The new United States of America

Photo by Louis Vest

On June 1, 2017, a watershed event unfolded in our nation’s capital that will catapult our country into a new era of power and prestige. That event was the president’s announcement that the United States would withdraw from the Paris Accord, an agreement reached among almost all nations in the world, after many years of negotiation, to combat the effects of climate change. With this, the United States joined the only two nations, Syria and Nicaragua, that had not signed on to the protocols.

In abdicating a major responsibility, the president unwittingly took a momentous step toward returning America to the assemblage of states it was meant to be. Our states were reborn. The 10th Amendment to the Constitution saw the light of day for the first time in years: “The powers not delegated to the United States by the Constitution, nor prohibited by it to the States, are reserved to the States respectively, or to the people.” The immediate reaction from the states was strong opposition to Washington’s move. Led by California Gov. Jerry Brown, followed by the governors of New York, Washington, and Connecticut and by leaders of as many as 68 cities, the United States of America again became individual but joined states.

An alliance of states was announced to follow the Paris agreement’s terms and it became clear that the states had begun to reassert themselves. California has reached an accord with Quebec. The Canadian government is in talks with Texas, Florida, and other states. They are ready to take on responsibilities abandoned many years ago. Although Canada’s environment minister may not be familiar with the Tenth Amendment, her statement is, nevertheless, very supportive of it: “I think it’s disappointing that the United States’ administration has not stepped up,” said Catherine McKenna, referring to the president’s decision on the climate pact, “but the United States is bigger than the administration.”

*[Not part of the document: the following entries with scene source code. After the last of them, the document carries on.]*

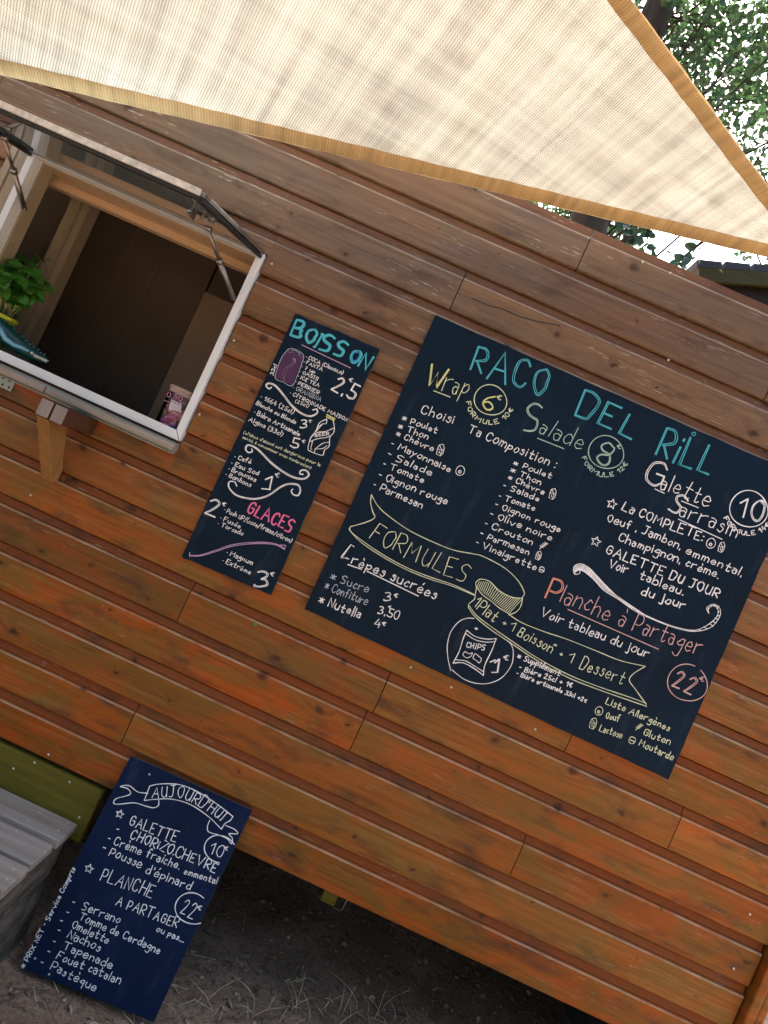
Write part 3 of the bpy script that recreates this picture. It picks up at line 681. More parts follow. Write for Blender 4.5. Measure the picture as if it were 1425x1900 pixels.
    def egg(s, z, c, r, w=1.4): s.seg('egg_icon'); s.ring(z,c,r,r*1.15,w); s.ring(z,(c[0]-r*.1,c[1]+r*.25),r*.28,r*.28,2.2)
    def milk(s, z, c, k, w=1.2):
        s.seg('carton_icon')
        f=lambda l:[(c[0]+x*k,c[1]+y*k) for x,y in l]
        s.line(z,f([(-9,-2),(-12,12),(-2,17),(3,2),(-9,-2)]),w,False); s.line(z,f([(3,2),(9,-4),(5,11),(-2,17)]),w,False); s.line(z,f([(-9,-2),(-4,-12),(6,-14),(9,-4)]),w,False); s.line(z,f([(-4,-12),(3,2)]),w,False); s.line(z,f([(-4,4),(-5,9),(-2,10)]),w,False)
    def wheat(s, z, c, k, w=1.2):
        s.seg('wheat_icon')
        for i in range(5):
            t=i-2; p=(c[0]+t*4*k,c[1]-t*3.0*k); s.line(z,[(p[0]-4*k,p[1]-5*k),p,(p[0]+6*k,p[1]+1*k)],w,False)
        s.line(z,[(c[0]-14*k,c[1]+12*k),(c[0]+10*k,c[1]-8*k)],w,False)
    def pot(s, z, c, k, w=1.3): s.seg('mustard_icon'); s.ring(z,c,10*k,11*k,w,-60,260); s.line(z,[(c[0]-5*k,c[1]-1*k),(c[0]+6*k,c[1]+4*k)],2.2*k if k<1 else 2,False); s.line(z,[(c[0]-4*k,c[1]-12*k),(c[0]+8*k,c[1]-8*k)],w,False)
PXM=.00144
M['white']=chalk('white_chalk',(.78,.79,.79)); M['grey']=chalk('thin_grey_chalk',(.42,.47,.52)); M['teal']=chalk('turquoise_chalk',(.085,.46,.55)); M['blue']=chalk('bright_blue_chalk',(.04,.30,.52))
M['yellow']=chalk('pale_yellow_chalk',(.66,.68,.30)); M['lime']=chalk('pale_lime_chalk',(.62,.68,.46)); M['mint']=chalk('mint_chalk',(.36,.52,.45)); M['pink']=chalk('pink_chalk',(.72,.17,.34)); M['rose']=chalk('mauve_chalk',(.52,.34,.52)); M['plum']=chalk('plum_chalk',(.10,.045,.11)); M['orange']=chalk('salmon_chalk',(.66,.30,.20)); M['salmon']=chalk('rosy_chalk',(.58,.37,.36))
def board(name, label, pts, y, thick, mat):
    """flat board hung on the wall; pts = photo corners TL TR BR BL"""
    q=[U(px,py,y) for px,py in pts]; c=(q[0]+q[1]+q[2]+q[3])/4
    e=empty(name,(c.x,y,q[3].z)); tag(e,label,'chalkboard')
    b=MB(); 
    # slightly chipped outline
    out=[]
    for a,d in zip(q,q[1:]+q[:1]):
        n=26
        for i in range(n):
            p=a.lerp(d,i/n); k=0 if i==0 else random.gauss(0,.0005)-(.0018 if random.random()<.06 else 0)
            nn=Vector((0,1,0)).cross((d-a).normalized()); out.append(p+nn*k)
    f=[b.vert(p) for p in out]; r=[b.vert(p+Vector((0,thick,0))) for p in out]; n=len(f)
    b.face(f[::-1]); pm=[0]; b.face(r); pm.append(1)
    for k in range(n): b.face([f[k],f[(k+1)%n],r[(k+1)%n],r[k]]); pm.append(1)
    o=link('panel',b,[mat,M['rawedge']],e)
    for p,i in zip(o.data.polygons,pm): p.material_index=i
    return Board(e,Vector((c.x,y,c.z)),Vector((0,-1,0)),Vector((1,0,0)))

# --- narrow drinks board
b1=board('chalkboard','narrow blue-black chalkboard headed BOISSON beside the serving window',[(548,582),(705,648),(503,1104),(337,1033)],-.010,.0085,M['slate'])
s=b1
s.begin(); [s.text('A',c_,p_,29,1.5,outline=4.6,fill=3.2,slant=.1) for c_,p_ in (('BO',[(566,246),(758,320)]),('I',[(768,338),(796,350)]),('SS',[(822,360),(1024,444)]),('O',[(1066,474),(1146,508)]),('N',[(1158,518),(1228,550)]))]; s.end('heading',M['teal'])
s.begin(); s.text('A','O',[(1084,474),(1136,495)],21,3.6); s.end('heading_fill',M['blue'])
s.begin(); s.line('A',[(665,332),(1093,535)],1.4,False); s.end('underline',M['rose'])
s.begin()
for tx,a,bb,h,w in (('• COCA (Classic,o)',(700,448),(1020,592),8.6,1.6),('• FANTA',(680,488),(840,562),7.8,1.6),('• 7 up',(663,532),(775,585),7.4,1.6),('• OASIS',(645,578),(802,645),7.6,1.6),('• ICE TEA',(628,620),(812,705),8.,1.6),('• PERRIER',(606,668),(808,770),7.8,1.5),('• CITRONNADE MAISON',(560,766),(1060,1008),8.2,1.65),('(25cl)',(605,838),(718,886),7.4,1.4)):
    s.text('A',tx,[a,bb],h*.82,w*.92)
s.end('drinks_list',M['white']); s.begin(); s.text('A','33cl',[(412,600),(445,512)],6.5,1.6); s.end('can_size',M['white'])
s.begin(); s.text('A','• ORANGINA',[(585,720),(828,832)],8,1.4); s.end('drinks_line',M['grey'])
s.begin(); s.text('A','2,5',[(925,722),(1112,815)],28,1.7,outline=2.4); s.text('A','€',[(1072,648),(1112,662)],8,1.4); s.end('price_mark',M['white']); s.begin(); s.text('A','3',[(648,1060),(705,1072)],17,3); s.text('A','€',[(718,1008),(748,1020)],6,1.3); s.end('price_mark',M['white']); s.begin(); s.text('A','5',[(560,1225),(628,1238)],17,3); s.text('A','€',[(660,1190),(690,1200)],6,1.3)
s.end('price_mark',M['white']); s.begin(); s.text('B','1',[(742,412),(812,420)],25,1.5,outline=2.6); s.line('B',[(738,412),(815,418)],2.2,False); s.text('B','€',[(845,302),(892,318)],8,1.5); s.end('price_mark',M['white']); s.begin(); s.text('B','2',[(238,630),(328,660)],29,1.6,outline=2.6); s.text('B','€',[(380,552),(418,568)],7.5,1.7); s.end('price_mark',M['white']); s.begin(); s.text('B','3',[(672,1262),(785,1285)],31,1.6,outline=2.6); s.text('B','€',[(806,1172),(845,1188)],8,1.7); s.end('price_mark',M['white'])
for G_ in ((('A', '• 1664 (25cl)', (300, 806), (585, 940), 9.5, 1.68), ('A', 'Blanche ou Blonde', (258, 855), (605, 1030), 8.2, 1.68), ('A', '• Bière Artisanale', (242, 938), (640, 1138), 9.5, 1.85), ('A', 'Algina (33cl)', (193, 1002), (490, 1136), 9.5, 1.76)),(('B', '• Café', (500, 145), (640, 192), 9, 1.93), ('B', '• Eau Sod', (470, 200), (705, 296), 9, 1.93), ('B', '• Brownies', (445, 250), (680, 350), 9, 1.85), ('B', '• Bonbons', (420, 297), (638, 395), 9, 1.85)),(('B', '· Push UP/(coca/fraise/citron)', (405, 612), (995, 888), 9.5, 1.6), ('B', '• Fusée', (372, 682), (545, 760), 9, 1.6), ('B', '• Torsado', (350, 733), (570, 825), 9, 1.51)),(('B', '• Magnum', (428, 988), (655, 1082), 10, 1.68), ('B', '• Extrême', (392, 1058), (635, 1168), 10, 1.68))):
    s.begin()
    for z,tx,a,bb,h,w in G_: s.text(z,tx,[a,bb],h*.86,w*.95)
    s.end('menu_lines',M['white'])
s.begin(); ox=lambda x,y:((330+x/4.75-420)*4.75,(820+y/4.75-570)*4.75)
s.text('A',"(*l'abus d'alcool est dangereux pour la",[(150,1112),ox(1250,215)],5.2,1.25); s.text('A','santé, à consommer avec modération)',[(140,1153),ox(1168,238)],4.8,1.2); s.end('small_print',M['lime'])
s.begin()
s.line('A',[(400,705),(375,718),(350,690),(375,672),(430,690),(500,770),(580,870),(660,935),(740,960),(798,935),(795,900),(760,905)],1.6,True,2.2)
s.end('flourish',M['white']); s.begin(); s.line('B',[(650,62),(655,85),(620,92),(597,60),(620,28),(680,48),(740,100),(830,190),(930,265),(1030,315),(1110,325),(1155,290),(1130,252),(1085,252),(1075,280),(1105,285)],1.6,True,2.2)
s.end('flourish',M['white']); s.begin(); s.line('B',[(520,390),(500,352),(455,352),(450,400),(510,465),(600,495),(700,500),(800,470),(900,400),(980,370),(1055,378),(1080,425),(1060,470),(1015,462),(1000,430),(1015,415)],1.5,True,2.)
s.end('flourish',M['white'])
s.begin(); s.text('B','GLACES',[(605,622),(990,795)],23,2.1,outline=1.8,fill=2.2); s.end('heading',M['pink'])
s.begin(); s.line('B',[(105,1002),(200,1000),(330,962),(450,920),(600,895),(750,890),(870,905),(940,945)],1.5,True,2.8); s.line('B',[(105,975),(105,1008)],1.8,False); s.line('B',[(900,908),(950,912),(940,948)],1.5,False); s.end('flourish',M['rose'])
s.begin()                                   # drinks can
body=[(545,372),(470,470),(432,620),(575,690),(640,560),(682,432)]
for i in range(26):
    t=i/25; a=Vector((545,375)).lerp(Vector((436,615)),t)+Vector((-18*math.sin(math.pi*t),0)); c=Vector((680,432)).lerp(Vector((578,682)),t); s.line('A',[tuple(a),tuple(c)],1.9,False)
s.end('can_fill',M['plum'])
s.begin(); s.line('A',[(545,370),(490,440),(450,540),(432,625),(500,660),(580,692),(630,590),(675,470),(682,430)],1.3); s.ring('A',(612,402),72,26,1.2); s.ring('A',(612,400),44,13,1.); s.line('A',[(590,450),(585,490),(520,540),(495,590),(510,655)],1.4); s.line('A',[(605,455),(600,500),(540,545),(515,600),(512,650)],1.4); s.end('can_drawing',M['grey'])
s.begin(); s.line('A',[(885,985),(880,1025),(845,1030),(805,1060),(788,1095),(845,1032)],1.5); s.line('A',[(885,985),(820,1020),(795,1080),(770,1115),(740,1160),(720,1245),(745,1272),(845,1305),(865,1260),(905,1225),(912,1150),(945,1105),(952,1060),(942,1000)],1.7); s.line('A',[(745,1150),(800,1105),(870,1095),(925,1075),(950,1062)],1.5); s.line('A',[(735,1185),(800,1160),(870,1150),(915,1135)],1.5); s.line('A',[(760,1180),(745,1245),(755,1255)],1.3); s.line('A',[(775,1280),(790,1245),(850,1200),(905,1190)],1.4); s.line('A',[(780,1250),(850,1245),(885,1220)],1.4); s.text('A','BEER',[(782,1142),(905,1124)],5.6,1.6); s.end('bottle_drawing',M['white'])
s.begin(); s.line('A',[(885,948),(955,985)],2.6,False); s.line('A',[(882,966),(950,998)],2.2,False); s.end('bottle_cap_drawing',M['yellow'])

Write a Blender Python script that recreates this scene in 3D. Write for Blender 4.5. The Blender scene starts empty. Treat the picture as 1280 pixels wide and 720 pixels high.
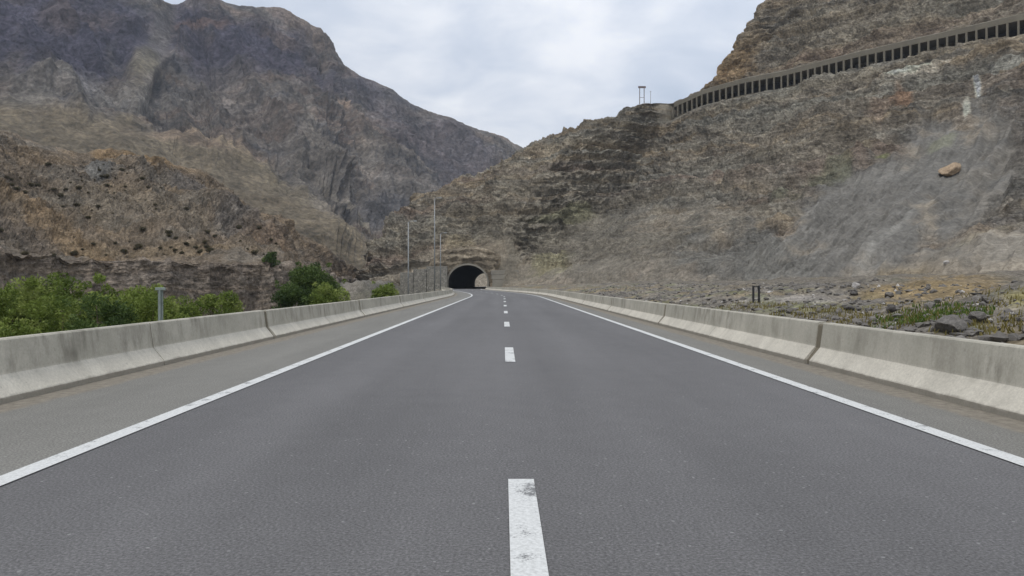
import bpy, math, random
import numpy as np
from mathutils import Vector
from mathutils.bvhtree import BVHTree

random.seed(7)
RNG = np.random.default_rng(7)
S = bpy.context.scene
COL = S.collection

# ------------------------------------------------------------------ camera, sky, sun, exposure
F, VX, HY, CAMH = 915.0, 629.0, 355.0, 1.38      # focal length in photo pixels, vanishing point, eye height
cam = bpy.data.cameras.new('camera')
cam.sensor_width = 36.0
cam.lens = 36.0 * F / 1280.0
cam.shift_x = (640 - VX) / 1280.0
cam.shift_y = (HY - 360) / 1280.0
cam.clip_start = 0.1
cam.clip_end = 20000
camo = bpy.data.objects.new('camera', cam)
camo.location = (0, 0, CAMH)
camo.rotation_euler = (math.radians(90), 0, 0)
COL.objects.link(camo)
S.camera = camo

SUN_EL, SUN_AZ = 64.0, 215.0                     # azimuth clockwise from +Y: behind the camera, to the left
W = bpy.data.worlds.new('World')
S.world = W
W.use_nodes = True
nt = W.node_tree
nt.nodes.clear()
def wn(t, **k):
    n = nt.nodes.new(t)
    for a, b in k.items(): setattr(n, a, b)
    return n
def wmath(op, a, b=None, clamp=False):
    n = wn('ShaderNodeMath', operation=op); n.use_clamp = clamp
    for i, v in enumerate((a, b)):
        if v is None: continue
        if isinstance(v, (int, float)): n.inputs[i].default_value = v
        else: nt.links.new(v, n.inputs[i])
    return n.outputs[0]
out = wn('ShaderNodeOutputWorld')
bg_sky, bg_cloud, mix = wn('ShaderNodeBackground'), wn('ShaderNodeBackground'), wn('ShaderNodeMixShader')
sky = wn('ShaderNodeTexSky', sky_type='NISHITA')
sky.sun_disc = False
sky.sun_elevation = math.radians(SUN_EL)
sky.sun_rotation = math.radians(SUN_AZ)
sky.altitude = 1500
nt.links.new(sky.outputs[0], bg_sky.inputs[0]); bg_sky.inputs[1].default_value = 0.10
tc = wn('ShaderNodeTexCoord')
sep = wn('ShaderNodeSeparateXYZ'); nt.links.new(tc.outputs['Generated'], sep.inputs[0])
zz = wmath('ADD', wmath('MAXIMUM', sep.outputs[2], 0.0), 0.22)
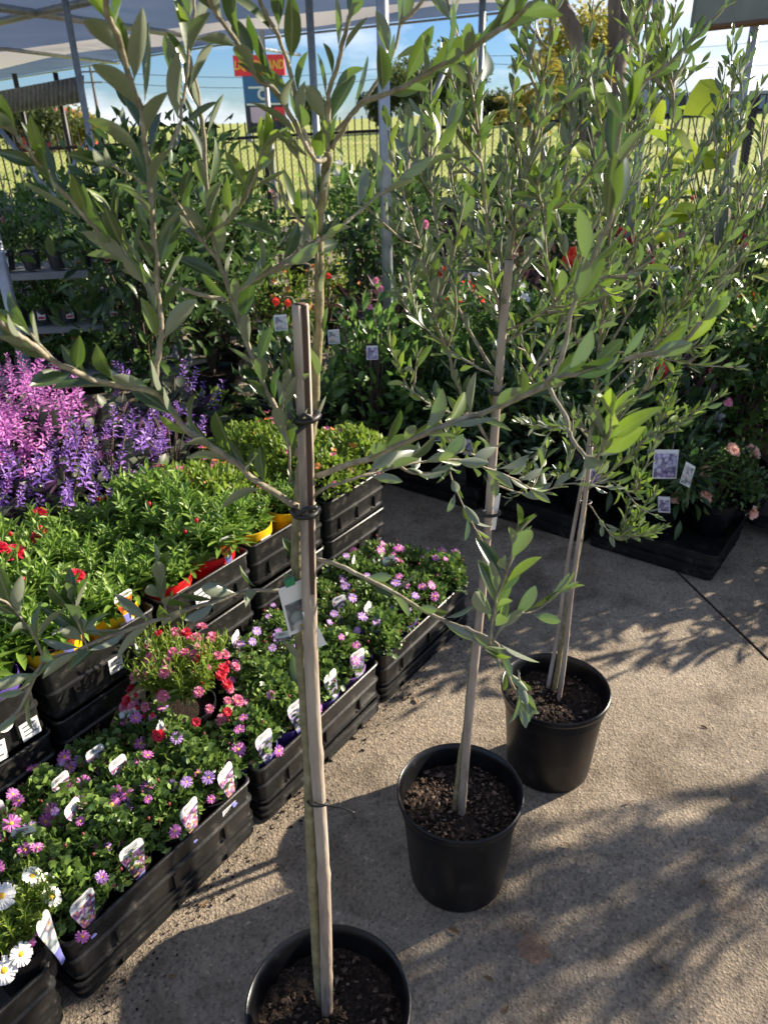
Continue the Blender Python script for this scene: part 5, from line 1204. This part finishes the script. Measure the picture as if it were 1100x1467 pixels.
def power_pole(px, Y, ytop, label, arm=True):
    g = gp(px, Y); zt = atY(px, ytop, Y)[2]; t = empty('power_pole', g, 0, label, 'power pole', 'power poles across the field'); mb = MB(); h = zt-g[2]
    mb.tube([(0, 0, -.5), (0, 0, h)], [.16, .11], 8); mb.build('pole', plain('weathered_pole', (.1, .1, .085), .8), t)
    if arm: mb = MB(); mb.box((0, 0, h-.5), (2.6, .12, .12)); mb.box((0, 0, h-1.3), (1.7, .1, .1)); mb.build('crossarm', M['twig'], t, smooth=False)
    return (g[0], Y, zt-.45)
pA = power_pole(142, 75, 92, 'power pole with crossarms at the left behind the field'); pB = power_pole(664, 80, 72, 'short power pole above the dark tree clump'); pC = power_pole(782, 95, 65, 'thin distant pole left of the big tree', False)
for i, (a, b, dz) in enumerate(((pA, pB, .0), (pA, pB, -.8), (pB, (60, 85, pB[2]+3.2), 0), (pB, (60, 85, pB[2]+.6), -.5))):
    n = 14; P = [np.array(a)*(1-f)+np.array(b)*f+np.array([0, 0, dz-1.0*math.sin(math.pi*f)]) for f in np.linspace(0, 1, n)]
    mb = MB(); mb.tube(P, .022, 4, False); o = mb.build('power_line', M['black_metal']); tag(o, ['upper power line running between the left and middle poles', 'lower power line running between the left and middle poles', 'upper power line sloping off behind the right hand building', 'lower power line sloping off behind the right hand building'][i], 'power line', 'power lines')
def grey_banner():
    Y = 13.2; a = atY(-40, 137, Y); b = atY(120, 107, Y); a2 = atY(-40, 170, Y); b2 = atY(120, 146, Y)
    t = empty('board', (0, 0, 0), 0, 'long grey corrugated board hung below the canopy at the far left', 'board'); mb = MB(); n = 120; V = []
    for i in range(n+1):
        f = i/n; y = .02*math.sin(i*1.3); p = a*(1-f)+b*f; q = a2*(1-f)+b2*f; V += [(p[0], p[1]+y, p[2]), (q[0], q[1]+y, q[2]), (q[0], q[1]+y+.03, q[2]), (p[0], p[1]+y+.03, p[2])]
    mb.add(V, [(i*4+j, i*4+(j+1) % 4, i*4+4+(j+1) % 4, i*4+4+j) for i in range(n) for j in range(4)]); mb.build('sheet', plain('grey_corrugated', (.17, .18, .2), .6, var=.3), t)
    for px in (30, 88): q = atY(px, 150, 13.3); mb = MB(); mb.tube([(q[0], q[1], 0), (q[0], q[1], 2.25)], .04, 8); mb.build('post', M['black_metal'], t)
grey_banner()
for k_, v_ in SH.items():
    if k_ not in used: raise RuntimeError('unused '+k_)

sp = MB(); rg = np.random.RandomState(77)
for i in range(1500):
    q = rg.uniform(-.1, 1.75); off = -abs(rg.gamma(1.2, .035))-.004; k = W(q, off, .0015); sz = rg.gamma(2, .0009)
    if rg.rand() < .45: c0 = rg.choice([.12, .33, .62, 1.1]); k = W(c0+rg.normal(0, .05), -abs(rg.normal(0, .05))-.004, .0015)
    a = rg.uniform(0, 6.28); v = np.array([(1, 0, 0), (0, .6, 0), (-1, 0, 0), (0, -.6, 0), (0, 0, .7)])*sz; v = v@np.array([[math.cos(a), math.sin(a), 0], [-math.sin(a), math.cos(a), 0], [0, 0, 1]])+np.array(k)
    sp.add(v, [(0, 1, 4), (1, 2, 4), (2, 3, 4), (3, 0, 4), (3, 2, 1, 0)], i % 2)
tag(sp.build('spilled_soil', [M['soil'], M['chip']], smooth=False), 'dark crumbs of spilled soil along the foot of the front trays', 'soil', kind='stuff')
lf = MB(); leaves(lf, np.zeros((1, 3)), np.array([[1., 0, 0]]), np.array([[0, 0, 1.]]), [.03], [.009], [.2], T_OLIVE); LIT = lf.mesh('fallen_leaf', leafmat('dry_leaf', (.16, .09, .04), (.3, .19, .09), None, .6, .1))
for i, (px, py) in enumerate([(820, 1215), (905, 1150), (1010, 1260), (690, 1400), (960, 1400), (880, 1010), (1000, 1040), (600, 1010), (300, 1290), (255, 1400), (640, 1330), (1060, 1150), (730, 1440), (930, 900)]):
    g = atz(px, py); o = obj('fallen_leaf', LIT, None, (g[0], g[1], .003), (rj(.2), rj(.2), rng.uniform(0, 6.28))); o.scale = (rng.uniform(.5, 1.1),)*3
    tag(o, 'small dry fallen leaf lying on the concrete', 'leaf', 'fallen leaves on the concrete')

A paradigm shift has occurred. Funds have been pledged to the U. N. Framework Convention on Climate Change. Former New York City Mayor Michael Bloomberg, through his Bloomberg Philanthropies, pledged $15 million to shoulder the United States’ share of the U.N.’s operating costs, business leaders Bob Iger of Disney, futurist-business leader Elon Musk of Tesla, and major corporations like IBM and Google, have come forward with pledges of assistance to various entities. This is how the founders of the country envisioned us. Climate change will meet the American people, who are able adversaries.

The American spirit has been revived across the county. We are witnessing a new response to the exhortation of John F. Kennedy: “And so, my fellow Americans, ask not what your country can do for you. Ask what you can do for your country.” Patriots have made it clear by their actions that Washington was speaking for only a relative few.

Texans can be proud that our leaders in business and government have made their voices heard. Irving-based Exxon-Mobil had provided encouraging words regarding the Paris Accord even prior to June 1, when, according to, a top official wrote the White House: “The United States is well positioned to compete within the framework of the Paris agreement.” Secretary of State and former Exxon-Mobil CEO Rex Tillerson urged the administration to remain in the Paris Accord. The mayors of Houston, Dallas, San Antonio, Austin, and Fort Worth, and both candidates in the El Paso mayor’s race have indicated they will follow the protocols on climate change. Local leaders of at least one-third of Texans have made their intentions known to remain on board.

Statewide political leaders have refrained from voicing support of the protocols. It remains to be seen whether Texas will be a part of any alliance of states.

What is clear is that businesses and individuals in Texas will continue to be engaged in measures to protect our world, and the world of our children and grandchildren.